Issues Magazine

Good Intentions Don’t Count without Gender Data

Source: 

Workplace Gender Equality Agency

Gender reporting data is critical to help employers lift female workforce participation rates, says Helen Conway of the Workplace Gender Equality Agency.

It is universally accepted that Australia needs to increase its productivity, and long-term fiscal challenges will place increasing pressure on the public purse.

Increasing female workforce participation is one of the key levers we can pull to grow our economy. Goldman Sachs JBWere have calculated that closing the gap between male and female employment rates could increase GDP by 13% while the Grattan Institute says that increasing female workforce participation by 6% could add $25 billion to the nation’s bottom line.

The present female workforce participation statistics reflect a market failure. The lack of women in senior positions, low participation rates for women aged 25–44, and the large proportion of women working part-time – double the OECD average – all point to an inefficient use of our female talent. Despite the World Economic Forum ranking Australia equal first for female educational attainment, we have slipped to 52nd spot in terms of female labour force participation.

To correct this imbalance and encourage more women into work, we need to help employers translate their good intentions around gender equality into actions that will increase the number of women in the workforce. Company-specific, standardised gender reporting data is a critical part of the picture.

From this year, reporting to the Workplace Gender Equality Agency will be based on a range of gender equality indicators (including gender composition of the workforce, pay equity and flexible working arrangements) and will be focused on outcomes.

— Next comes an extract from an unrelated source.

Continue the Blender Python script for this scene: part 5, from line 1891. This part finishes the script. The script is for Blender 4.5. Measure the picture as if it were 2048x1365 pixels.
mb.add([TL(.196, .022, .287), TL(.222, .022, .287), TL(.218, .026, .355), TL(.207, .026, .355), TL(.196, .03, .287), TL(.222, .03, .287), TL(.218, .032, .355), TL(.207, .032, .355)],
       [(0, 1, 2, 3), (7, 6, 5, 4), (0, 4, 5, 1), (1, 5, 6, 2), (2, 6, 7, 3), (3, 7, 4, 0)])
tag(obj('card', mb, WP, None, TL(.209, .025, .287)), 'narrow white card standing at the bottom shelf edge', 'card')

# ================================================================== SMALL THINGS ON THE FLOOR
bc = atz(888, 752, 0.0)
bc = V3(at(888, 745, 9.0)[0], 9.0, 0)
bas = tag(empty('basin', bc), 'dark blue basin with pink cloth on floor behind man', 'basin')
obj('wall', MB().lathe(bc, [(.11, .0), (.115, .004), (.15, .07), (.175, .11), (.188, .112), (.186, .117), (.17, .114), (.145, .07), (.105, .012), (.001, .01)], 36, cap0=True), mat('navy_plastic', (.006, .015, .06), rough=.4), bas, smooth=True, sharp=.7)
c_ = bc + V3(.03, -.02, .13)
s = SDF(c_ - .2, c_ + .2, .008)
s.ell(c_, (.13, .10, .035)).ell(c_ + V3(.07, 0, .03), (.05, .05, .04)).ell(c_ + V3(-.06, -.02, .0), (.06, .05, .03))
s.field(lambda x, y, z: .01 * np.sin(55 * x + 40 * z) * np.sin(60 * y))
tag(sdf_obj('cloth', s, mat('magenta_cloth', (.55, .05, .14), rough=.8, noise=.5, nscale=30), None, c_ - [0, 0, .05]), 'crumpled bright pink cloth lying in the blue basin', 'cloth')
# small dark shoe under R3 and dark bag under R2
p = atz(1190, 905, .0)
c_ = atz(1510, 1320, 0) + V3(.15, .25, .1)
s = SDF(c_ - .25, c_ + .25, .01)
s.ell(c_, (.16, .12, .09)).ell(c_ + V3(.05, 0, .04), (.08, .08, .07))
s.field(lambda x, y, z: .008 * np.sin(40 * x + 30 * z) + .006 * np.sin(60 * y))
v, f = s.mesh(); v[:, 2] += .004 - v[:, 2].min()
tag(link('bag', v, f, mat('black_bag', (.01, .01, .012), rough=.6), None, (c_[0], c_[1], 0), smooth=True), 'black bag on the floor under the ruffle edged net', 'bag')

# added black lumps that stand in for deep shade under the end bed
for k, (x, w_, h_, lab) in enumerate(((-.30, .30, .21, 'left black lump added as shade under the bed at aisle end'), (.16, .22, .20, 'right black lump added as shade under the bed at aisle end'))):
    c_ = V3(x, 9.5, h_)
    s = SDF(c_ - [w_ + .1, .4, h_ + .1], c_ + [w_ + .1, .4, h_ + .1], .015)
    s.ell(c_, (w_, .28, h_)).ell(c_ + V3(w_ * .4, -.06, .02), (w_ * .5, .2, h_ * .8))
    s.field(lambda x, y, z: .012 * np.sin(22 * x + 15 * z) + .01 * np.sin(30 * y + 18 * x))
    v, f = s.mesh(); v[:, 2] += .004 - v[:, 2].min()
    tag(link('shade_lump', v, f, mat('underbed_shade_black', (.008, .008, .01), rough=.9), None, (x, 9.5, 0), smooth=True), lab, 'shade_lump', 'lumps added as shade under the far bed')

This “output” data will provide an unprecedented picture of gender performance across Australian workplaces, and the Agency will use the data to develop a customised, confidential benchmark report for each organisation that reports to us. This will be a powerful business intelligence tool. Employers will be able to compare their gender performance against their peers, identify areas for improvement, and track the effectiveness of their gender equality strategies over time.

It has been suggested that gender reporting will divert resource from the task of implementing initiatives to improve female workforce participation. On the contrary, the benchmark reports will enable employers to target their efforts where they are most needed so they aren’t wasting resources.

Importantly, there is strong support for this new framework. Of the 2522 employers surveyed by the Agency late last year, approximately nine out of ten were supportive of the new reporting requirements, and almost eight out of ten said benchmark reports would be valuable or very valuable.

It has also been suggested that data to be reported to the Agency duplicates existing data. This is incorrect. Unlike existing data, the Agency’s reporting data will give employers relevant organisation-specific information they need to create solutions that will drive change. Macro-level workforce indicators generated by the Australian Bureau of Statistics won’t cut it. While such data helps to paint a broad national picture of the gender equality “problem”, it is of little relevance to an individual employer and highly unlikely to compel change – something painfully obvious given the lack of progress to date.

Other data sources are incomplete, not suitably specific and not standardised, and hence not useful to individual organisations.

Non-public sector organisations with 100 or more employees are required to report to the Agency. Despite suggestions that organisations at the lower end of this scale will find reporting unduly burdensome, the Agency’s assessment informed by relevant feedback is that this is not the case. A report released by PwC indicates a readiness and willingness on the part of SMEs to report. In fact, it will likely be easier for smaller organisations than larger ones.

Gender reporting is not “red tape”. It is important, however, that employers receive a return on their reporting that is commensurate with the effort of reporting. This means achieving an appropriate balance in the matters to be reported and providing valuable data in return. This is what the benchmark reports are all about.

Make no mistake: if we fail to equip employers with the information they need to improve workplace gender equality we will limit our nation’s future growth. However, hopefully we will look back on this time as the watershed moment when Australia began to treat workplace gender equality as the economic imperative it is.